FEMA's emergency preparedness guide for business includes a business impact analysis that is adaptable to non-emergency situations.  I think it behooves entrepreneurs to graph all of their legal and regulatory risks on a chart that compares severity of impact to probability of occurrence.  They can then design mitigation strategies for each source of risk, estimate the cost of mitigation, and then prioritize the solutions by either strategic importance or cost.  That's not taught in MBA programs but I learned how to do that in the military.  Startups don't think about insurance but policies for errors and omissions, or for directors and officers, may come in handy.

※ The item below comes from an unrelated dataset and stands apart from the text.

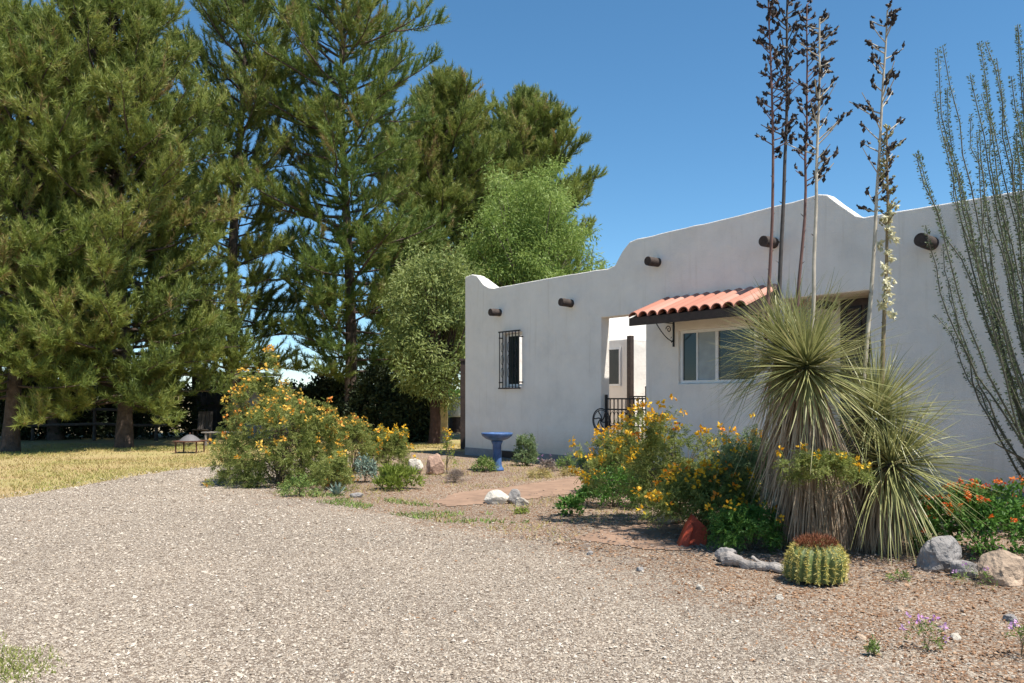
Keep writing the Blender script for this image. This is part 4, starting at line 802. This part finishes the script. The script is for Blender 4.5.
for i_, (tx, ty) in enumerate(tips):
    tp = W(tx, ty, OB[1]+rng.uniform(-.75, .75)); b = OB+np.array([rng.normal(0, .10), rng.normal(0, .10), 0]); q = np.linspace(0, 1, 16)
    hz = (tp-b)*np.array([1, 1, 0]); pa = b+hz*(q**1.0)[:, None]*.0
    pa = b+hz*(1.45*q-.45*q**2)[:, None]+np.array([0, 0, 1.])*((tp[2])*(.92*q+.08*q**2))[:, None]+np.cumsum(rng.normal(0, .032, (16, 3)), 0)*q[:, None]
    cm.tube(pa, np.linspace(.015, .004, 16), 6)
    Lc = np.linalg.norm(np.diff(pa, axis=0), axis=1).sum(); n = int(Lc*215*rng.uniform(.5, 1.3)); u_ = rng.uniform(.06, 1, n)**.9; P = np.stack([np.interp(u_, q, pa[:, k_]) for k_ in range(3)], -1)
    ax = unit(tp-b); o = unit(np.cross(ax, rng.normal(0, 1, (n, 3)))); leafcloud(lm, P+o*.012, o+ax*.5, .030, .013, rng.normal(.45, .22, n))
    sp_n = int(Lc*40); u_ = rng.uniform(.0, 1, sp_n); P = np.stack([np.interp(u_, q, pa[:, k_]) for k_ in range(3)], -1); o = unit(np.cross(ax, rng.normal(0, 1, (sp_n, 3)))); leafcloud(lm, P+o*.008, o, .03, .004, np.full(sp_n, 1.))
tp = W(995, 443, 8.6); b = W(1050, 480, 8.75); cm.tube([b, (b+tp)/2+[0, 0, .03], tp], [.016, .012, .008], 6); cm.tube([OB, b], [.02, .016], 6)
cm.build('canes', M['cane'], oc); lm.build('foliage', M['ocoleaf'], oc)

# ------------------------------------------------------------------ barrel cactus
BC = G(821, 586)*np.array([1, 1, 0])+[0, .1, 0]; bcx = thing('barrel_cactus', BC, 'round ribbed barrel cactus with yellow spines and red brown crown', 'cactus')
RB, HB_, NR = .228, .38, 20; kk = NR*6; ph = np.linspace(-.42, 1.5, 22)
def cpt(p_, t_, k_=1.0): 
    rib = .86+.14*np.abs(np.cos(t_*NR/2)); r_ = RB*np.cos(p_)**.75*rib*k_*(1+.05*math.sin(t_*2+.6)+.035*math.sin(t_*5+p_*3)+.03*math.sin(p_*6+t_)); return np.array([BC[0]+r_*np.cos(t_), BC[1]+r_*np.sin(t_), .125+.215*np.sin(p_)*(1+.05*math.sin(t_+1))])
th = np.linspace(0, 2*np.pi, kk, endpoint=False); V = np.array([cpt(min(p_, 1.5), t_) for p_ in ph for t_ in th]); i = np.arange(len(ph)-1)[:, None]; j = np.arange(kk)[None]; j2 = (j+1) % kk
m = MB(); m.add(V, np.stack([i*kk+j, i*kk+j2, (i+1)*kk+j2, (i+1)*kk+j], -1).reshape(-1, 4)); m.build('body', M['cactus'], bcx, True)
m, m2 = MB(), MB()
for r_ in range(NR):
    t_ = 2*np.pi*r_/NR
    for p_ in np.linspace(-.38, 1.25, 22):
        c = cpt(p_, t_, 1.01); nrm = unit(c-np.array([BC[0], BC[1], .12])); n = 9; o = unit(nrm*.35+rng.normal(0, .6, (n, 3)))
        tgt = m2 if p_ > .95 else m; leafcloud(tgt, np.broadcast_to(c, (n, 3)), o, (.034 if p_ < .95 else .05), .0042, rng.random(n))
n = 500; az = rng.uniform(0, 6.28, n); rr = RB*.62*np.sqrt(rng.random(n)); P = np.stack([BC[0]+rr*np.cos(az), BC[1]+rr*np.sin(az), .335-.1*(rr/RB)**2+0*rr], -1); o = unit(np.stack([np.cos(az)*rr*3, np.sin(az)*rr*3, np.full(n, .8)], -1)+rng.normal(0, .4, (n, 3))); leafcloud(m2, P, o, .065, .007, rng.random(n))
m.build('spines', M['spine'], bcx); o_ = m2.build('crown_spines', M['redspine'], bcx); o_['label'] = 'red brown spines at the crown'

# ------------------------------------------------------------------ rocks and small objects
def rock(c, rx, ry, rz, mat, label, seed, rot=0., name='rock', group=None, sharp=.35, sink=.42):
    bm = bmesh.new(); bmesh.ops.create_icosphere(bm, subdivisions=4, radius=1); sv = Vector((seed*3.7, seed, seed*1.3))
    pl = [unit(rng.normal(0, 1, 3)) for _ in range(9)]
    for v in bm.verts:
        p = np.array(v.co)
        for n_ in pl:
            dd = p@n_-rng_plane[len(pl)]
            if dd > 0: p = p-n_*dd*.97
        k_ = 1+sharp*.45*mnoise.noise(Vector(p)*1.5+sv)+sharp*.2*mnoise.noise(Vector(p)*4.1+sv)+sharp*.10*mnoise.noise(Vector(p)*11+sv)+sharp*.05*mnoise.noise(Vector(p)*27+sv); v.co = Vector(p)*k_
    co = np.array([v.co[:] for v in bm.verts])*np.array([rx, ry, rz*1.3]); fc = np.array([[v.index for v in f.verts] for f in bm.faces]); bm.free()
    cs, sn = math.cos(rot), math.sin(rot); co = np.stack([co[:, 0]*cs-co[:, 1]*sn, co[:, 0]*sn+co[:, 1]*cs, co[:, 2]], -1)
    co[:, 2] = np.maximum(co[:, 2]+rz*1.3*(1-sink), -.02); base = np.array([c[0], c[1], 0.0])
    m = MB(); m.add(co+base, fc); o = m.build(name, M[mat], None, False, base); return tag(o, label, 'rock', group)
rng_plane = {9: .66}
rock(G(415, 474), .20, .15, .17, 'rock_white', 'whitish boulder behind the yellow green clump', 1.2)
rock(G(434, 475), .19, .14, .20, 'rock_pink', 'pinkish upright boulder touching the whitish boulder', 2.1)
rock(G(498, 504), .19, .13, .105, 'rock_white', 'flat topped pale stone at the edge of the dirt path', 3.3, sharp=.25)
rock(G(514, 504), .10, .10, .10, 'rock_grey', 'dark grey stone tucked behind the pale stones', 4.1)
rock(G(521, 506), .11, .08, .06, 'rock_pale', 'small low pale stone right of the dark grey stone', 5.6)
rock(G(938, 570), .24, .17, .145, 'rock_grey', 'largest grey boulder before the orange lantana', 6.2, .2)
rock(G(963, 577), .11, .10, .085, 'rock_grey', 'small grey rock beside the largest grey boulder', 7.3)
rock(G(1003, 584), .18, .15, .15, 'rock_tan', 'rounded tan boulder under the orange lantana', 8.4)
rock(G(672, 524), .16, .12, .10, 'rock_tan', 'tan stone behind the rust red slab', 9.1)
rock(G(357, 498), .10, .07, .045, 'rock_grey', 'small flat grey stone at the bed edge by the agave', 9.9)
for i_, (px_, py_, s_) in enumerate(((726, 562, .09), (560, 545, .04), (700, 590, .035), (640, 572, .03), (900, 612, .03), (955, 640, .035), (1010, 622, .04), (860, 640, .03), (780, 600, .03), (590, 556, .035))):
    labs = ['dark rounded stone at the thick end of the driftwood', 'small stone at the gravel edge before the flagstone', 'little stone on the gravel below the driftwood', 'little stone on the gravel before the shaded flagstone', 'little stone on the bed right of the barrel cactus', 'little stone beside the purple flowered plant', 'little stone on the bed below the tan boulder', 'little stone beside the single green sprout', 'little stone on the gravel left of the barrel cactus', 'small stone in the shrub shadow on the gravel edge']
    rock(G(px_, py_), s_*1.2, s_, s_*.7, ('rock_grey', 'rock_tan', 'rock_pale')[i_ % 3] if i_ else 'rock_grey', labs[i_], 10+i_*1.1, i_*.8, 'stone')
# red slab leaning under the shrub
c = G(692, 546)*np.array([1, 1, 0]); t = thing('red_slab', c, 'rust red angular slab leaning under the yellow shrub', 'slab')
m = MB(); prof = [(-.15, 0), (.13, 0), (.15, .16), (.07, .23), (.0, .29), (-.06, .2)]
V = [c+np.array([x_+.10*z_, -.035+.35*z_+dd*.10+(.1*x_), z_]) for dd in (0, 1) for x_, z_ in prof]; n6 = 6
fcs = [tuple(range(5, -1, -1))]; m.add(V, np.array([[6+q for q in range(6)]])); m.f[-1] = m.f[-1]
m.add(V, np.array([[0, 1, 2, 3, 4, 5]])); m.add(V, np.array([(q, 6+q, 6+(q+1) % 6, (q+1) % 6) for q in range(6)])); bevel(m.build('slab', M['redslab'], t), .012, 2, 20)
m = MB(); V = [c+np.array([x_+.2*z_-.06, -.12+.2*z_+dd*.06, z_]) for dd in (0, 1) for x_, z_ in [(-.1, 0), (.0, 0), (.02, .2), (-.03, .26)]]
m.add(V, np.array([(0, 1, 2, 3), (4, 7, 6, 5)]+[(q, 4+q, 4+(q+1) % 4, (q+1) % 4) for q in range(4)])); bevel(m.build('shard', M['redslab'], t), .01, 2, 20)
# driftwood
a_, b_ = G(722, 566), G(796, 576); c = (a_+b_)/2*np.array([1, 1, 0]); q = np.linspace(0, 1, 9)
t = thing('driftwood', c, 'weathered grey driftwood log lying left of the barrel cactus', 'driftwood')
for (u0, u1, r0, dz, dy, nm) in ((0, 1, .062, .055, 0, 'log'), (.42, .9, .019, .085, .02, 'branch_stub')):
    q = np.linspace(0, 1, 26); pa = np.array([a_+(b_-a_)*(u0+(u1-u0)*u_)+[.012*math.sin(u_*13+dy*90), dy+.02*math.sin(u_*5)+dy*3*u_, dz-.03*u_+.016*math.sin(u_*11)] for u_ in q])
    m = MB(); m.tube(pa, r0*(1-q*.68)*(1+.09*np.sin(q*17)+.05*rng.normal(0, 1, 26)), 14); V = m.v[0]; V += np.array([[mnoise.noise((v_[0]*9, v_[1]*9, v_[2]*9))*.018, mnoise.noise((v_[0]*22, v_[1]*22, v_[2]*22+7))*.012, mnoise.noise((v_[0]*14, v_[1]*14, v_[2]*14+3))*.016] for v_ in V])
    m.build(nm, M['drift'], t)
# bird bath
c = G(497, 471)*np.array([1, 1, 0]); bb = thing('bird_bath', c, 'glazed blue bird bath on a pedestal before the white wall', 'bird bath')
k_ = .98
m = MB(); m.lathe([(.0, 0), (.135, 0), (.14, .04), (.115, .07), (.095, .12), (.085, .35), (.088, .52), (.11, .57), (.12, .60), (.0, .60)], c, 28); m.build('pedestal', M['blue'], bb, True)
m = MB(); m.lathe([(.0, .602), (.12, .605), (.22, .64), (.30, .70), (.315, .745), (.31, .76), (.29, .75), (.24, .69), (.12, .655), (.0, .65)], c, 36); m.build('bowl', M['blue'], bb, True)
m = MB(); m.lathe([(.272, .722), (.0, .722)], c, 30); m.build('water', M['glass'], bb)
# wheel ornament on a stake beside the gate
ow = HL(5.08, -.28, 0); on = thing('wheel_ornament', ow, 'black iron openwork wheel on a thin stake beside the gate', 'ornament')
zc = 1.0; m = MB(); th = np.linspace(0, 2*np.pi, 33); ring_pt = lambda r_, q: ow+E*r_*math.cos(q)*1.0+np.array([0, 0, zc+r_*math.sin(q)])
m.tube([ring_pt(.235, q) for q in th], .013, 6); m.tube([ring_pt(.205, q) for q in th], .008, 5); m.build('ring', M['iron'], on)
m = MB()
for q in range(6):
    a0 = q*math.pi/3; m.tube([ring_pt(.02+.185*u_, a0+.9*math.sin(u_*1.8)) for u_ in np.linspace(0, 1, 9)], .013, 5)
m.lathe([(.0, -.02), (.035, -.015), (.04, .0), (.035, .015), (.0, .02)], ow+[0, 0, zc], 12); m.build('spokes', M['iron'], on)
m = MB(); m.tube([ow, ow+[0, 0, zc-.235]], .008, 6); m.build('stake', M['iron'], on)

I'll make one final announcement about Alfidi Capital.  I don't have to register a trademark to own it.  I am the first and only user of the terms and logos for "Alfidi Capital" and I don't have to register anything.  I can and will sue anyone who tries to use or register my marks.  You can all see that I learn a ton of stuff from the free seminars I attend.  I love using free information from the public domain.

Nota bene:  Nothing in this article constitutes legal advice.  I'm not telling anyone what to do here.  I'm kicking these ideas around purely for my own enjoyment.  None of the organizations mentioned above paid me any money at all to publish anything in this article.